Prior to 2007, that wasn't the case. Utah would win a game, drop a game and repeat that for the remainder of the season. In fact, '07 was the first year Whittingham really put together a decent winning streak (7). Prior to that, he had won only three games straight (twice, in '06). 

It's allowed him to go from the coach who was 18-13 to 39-7 in three and a half seasons. 

Of course, now comes a different challenge. Whittingham proved, over time, that he could consistently win, but that consistency was built on the backs of a lot of easy competition.

What kept Utah from being elite from 2005-'07 was not their challenging schedule - they were doing well enough in the big games. It was the New Mexicos and Wyomings of the world. 

That's changed. Utah's not going to overpower almost every opponent now because they're far superior. 

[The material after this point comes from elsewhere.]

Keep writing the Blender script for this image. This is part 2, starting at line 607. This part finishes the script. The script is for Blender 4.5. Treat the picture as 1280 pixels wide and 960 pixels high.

I guess that's the next big challenge for Whittingham. He's got to now steer this program in an entirely different direction. Instead of not losing to inferior foes, he's going to have to figure out how to beat BCS-level programs week in and week out. It's not an easy task and the reward for such success is greater than anything Utah could have ever imagined. 

But that's the risk of playing Big Time Football, I guess. 

Whittingham is a very good coach who grew into his job. It was slower than some of us wanted to accept, but the payoff was pretty damn spectacular.

But now comes a different task and that task is not a guarantee. Even great coaches can falter when the competition is stacked, so it'll be interesting to see how Whittingham eases into this new set of challenges.

Hopefully the learning curve isn't too steep.